Contact is famous as a science movie starring Jodie Foster, released in 1997. The movie was a great science fiction movie, earning more than $140 million worldwide, and won a Hugo Award. The movie was based on the novel by the same name, published in 1985. In fact, Carl Sagan had been working on a story for a film on the theme of Contact ever since 1979 along with his wife Ann Druyan, and had been working on the idea with Warner Bros., but the movie never got made in that timeline, and hence Carl Sagan started working on a book on the same idea, and released the book in 1985. Years after the book, the idea for a movie was again taken up, and after a change of directors and script-writers, the movie was finally released in 1997. There are differences between the book and the movie, with the number of travelers being different, the detail of the machine (the machine had to be detailed much more thoroughly in the movie version), as well as whether there is hope in the end.

Contact, a science fiction novel by Carl Sagan published in 1985, released as a movie starring Jodie Foster in 1997

The book takes up the story of contact from extra-terrestrials, but this is not the Independence Day or Encounters of the Third Kind kind of contact, this is more about the kind of contacts that scientists think will happen; through the twin model of mathematics (the only universal language in which people can communicate through), and through radio waves from outer space, which is what scientists are looking for through the SETI and other similar programs.

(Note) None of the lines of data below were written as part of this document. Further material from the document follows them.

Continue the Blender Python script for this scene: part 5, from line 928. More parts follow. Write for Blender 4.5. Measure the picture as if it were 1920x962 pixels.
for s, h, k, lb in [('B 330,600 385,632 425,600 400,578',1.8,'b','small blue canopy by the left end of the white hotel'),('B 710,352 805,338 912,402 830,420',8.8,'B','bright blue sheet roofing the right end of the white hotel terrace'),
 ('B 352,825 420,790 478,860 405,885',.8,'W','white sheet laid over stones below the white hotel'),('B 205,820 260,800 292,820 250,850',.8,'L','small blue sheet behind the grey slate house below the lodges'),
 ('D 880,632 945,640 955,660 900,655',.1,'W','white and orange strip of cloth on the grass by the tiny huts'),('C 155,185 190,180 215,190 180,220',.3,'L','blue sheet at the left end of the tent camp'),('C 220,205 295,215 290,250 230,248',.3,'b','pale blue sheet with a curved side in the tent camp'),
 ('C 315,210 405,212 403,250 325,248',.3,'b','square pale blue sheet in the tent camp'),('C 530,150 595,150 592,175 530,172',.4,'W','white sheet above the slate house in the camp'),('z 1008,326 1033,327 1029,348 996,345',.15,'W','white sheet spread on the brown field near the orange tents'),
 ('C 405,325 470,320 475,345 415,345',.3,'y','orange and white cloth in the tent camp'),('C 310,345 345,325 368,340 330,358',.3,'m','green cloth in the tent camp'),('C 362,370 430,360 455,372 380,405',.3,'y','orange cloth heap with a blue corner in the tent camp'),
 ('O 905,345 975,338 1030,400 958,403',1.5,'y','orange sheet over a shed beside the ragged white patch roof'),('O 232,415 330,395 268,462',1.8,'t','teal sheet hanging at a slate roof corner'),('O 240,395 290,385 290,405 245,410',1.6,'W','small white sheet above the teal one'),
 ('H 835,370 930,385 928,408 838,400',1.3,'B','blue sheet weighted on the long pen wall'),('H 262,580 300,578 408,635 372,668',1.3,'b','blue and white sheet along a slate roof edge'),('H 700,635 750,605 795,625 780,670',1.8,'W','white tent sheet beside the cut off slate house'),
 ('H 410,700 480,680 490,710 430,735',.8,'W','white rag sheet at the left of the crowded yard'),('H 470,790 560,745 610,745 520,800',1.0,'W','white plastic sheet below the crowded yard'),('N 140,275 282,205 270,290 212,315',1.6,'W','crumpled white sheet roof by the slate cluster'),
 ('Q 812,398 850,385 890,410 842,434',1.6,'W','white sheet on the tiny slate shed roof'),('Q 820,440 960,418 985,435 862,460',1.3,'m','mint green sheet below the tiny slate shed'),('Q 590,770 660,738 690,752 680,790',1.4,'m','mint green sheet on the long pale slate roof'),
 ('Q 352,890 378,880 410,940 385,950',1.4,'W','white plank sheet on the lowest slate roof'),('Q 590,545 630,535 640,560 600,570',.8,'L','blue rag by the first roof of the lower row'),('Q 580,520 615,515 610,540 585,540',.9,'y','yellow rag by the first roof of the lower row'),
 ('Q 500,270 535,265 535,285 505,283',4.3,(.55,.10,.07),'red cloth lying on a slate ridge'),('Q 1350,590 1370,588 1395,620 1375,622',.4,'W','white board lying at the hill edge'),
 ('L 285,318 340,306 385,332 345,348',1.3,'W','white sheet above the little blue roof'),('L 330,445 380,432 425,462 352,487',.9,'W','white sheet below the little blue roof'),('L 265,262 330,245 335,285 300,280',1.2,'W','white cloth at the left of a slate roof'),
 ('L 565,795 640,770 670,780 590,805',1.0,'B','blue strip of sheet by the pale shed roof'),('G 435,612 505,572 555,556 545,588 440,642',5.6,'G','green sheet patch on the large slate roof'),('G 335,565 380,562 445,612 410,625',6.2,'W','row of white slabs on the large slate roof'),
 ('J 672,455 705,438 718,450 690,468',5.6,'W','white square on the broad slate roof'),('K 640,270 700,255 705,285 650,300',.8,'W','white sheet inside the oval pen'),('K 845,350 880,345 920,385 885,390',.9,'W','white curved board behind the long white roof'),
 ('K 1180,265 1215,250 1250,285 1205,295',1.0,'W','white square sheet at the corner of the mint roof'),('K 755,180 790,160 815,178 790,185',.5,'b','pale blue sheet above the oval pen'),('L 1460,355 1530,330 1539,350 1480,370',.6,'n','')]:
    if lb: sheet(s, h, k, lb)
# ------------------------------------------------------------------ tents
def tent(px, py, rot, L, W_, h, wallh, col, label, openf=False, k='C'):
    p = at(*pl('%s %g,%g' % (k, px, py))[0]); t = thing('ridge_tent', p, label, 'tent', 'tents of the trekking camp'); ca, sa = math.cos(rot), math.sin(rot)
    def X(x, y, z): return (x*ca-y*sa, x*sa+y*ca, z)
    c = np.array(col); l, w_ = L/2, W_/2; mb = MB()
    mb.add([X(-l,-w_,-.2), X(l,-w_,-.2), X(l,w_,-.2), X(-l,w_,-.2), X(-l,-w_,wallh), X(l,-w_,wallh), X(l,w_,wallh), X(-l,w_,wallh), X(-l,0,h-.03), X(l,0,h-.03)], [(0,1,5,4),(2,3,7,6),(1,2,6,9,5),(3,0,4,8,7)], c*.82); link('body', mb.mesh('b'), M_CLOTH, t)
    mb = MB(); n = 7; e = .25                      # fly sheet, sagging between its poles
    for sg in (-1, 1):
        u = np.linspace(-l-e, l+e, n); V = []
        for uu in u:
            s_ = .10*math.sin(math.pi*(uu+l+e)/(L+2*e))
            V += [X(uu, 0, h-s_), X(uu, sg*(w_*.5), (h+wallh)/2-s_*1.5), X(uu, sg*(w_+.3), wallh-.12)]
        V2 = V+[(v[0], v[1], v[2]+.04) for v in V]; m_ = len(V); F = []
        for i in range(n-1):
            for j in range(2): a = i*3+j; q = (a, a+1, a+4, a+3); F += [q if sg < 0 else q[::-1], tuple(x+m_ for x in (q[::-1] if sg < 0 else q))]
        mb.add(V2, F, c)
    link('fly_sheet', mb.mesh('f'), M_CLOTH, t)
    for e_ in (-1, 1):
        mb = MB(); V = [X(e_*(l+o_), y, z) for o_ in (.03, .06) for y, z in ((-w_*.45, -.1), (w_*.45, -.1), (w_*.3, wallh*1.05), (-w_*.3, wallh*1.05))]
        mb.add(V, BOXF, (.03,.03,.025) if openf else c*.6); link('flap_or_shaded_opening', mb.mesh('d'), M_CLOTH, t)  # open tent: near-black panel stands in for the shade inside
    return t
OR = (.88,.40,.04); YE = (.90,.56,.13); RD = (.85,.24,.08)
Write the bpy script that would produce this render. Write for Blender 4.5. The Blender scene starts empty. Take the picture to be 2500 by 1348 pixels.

The book is about Eleanor "Ellie" Arroway, who is the director of "Project Argus," a project in a large number of radio telescopes in New Mexico have been dedicated to the search for extraterrestrial intelligence (SETI). Then suddenly, one day, they receive a signal that seems to confirm that there are indeed other intelligence sources in the galaxy. The signals contain a blueprint for building an advanced machine without disclosing what the machine will do. The design are in excess of current capabilities and require a huge effort.
Eventually, the machine is built, and it takes 5 passengers to the center of the Milky Way through a number of wormholes, where the passengers seemingly meet people who were part of their life such as close relatives (these are in fact the senders of the message who have taken this form). However, when the travelers return to earth, the journey of many hours seems to have been done in 20 minutes, video footage has been burned out, and they are faced with a skeptical Government machinery, suspected of fraud. The one possible ray of hope is mathematics, with a message encoded inside the further section of Pi.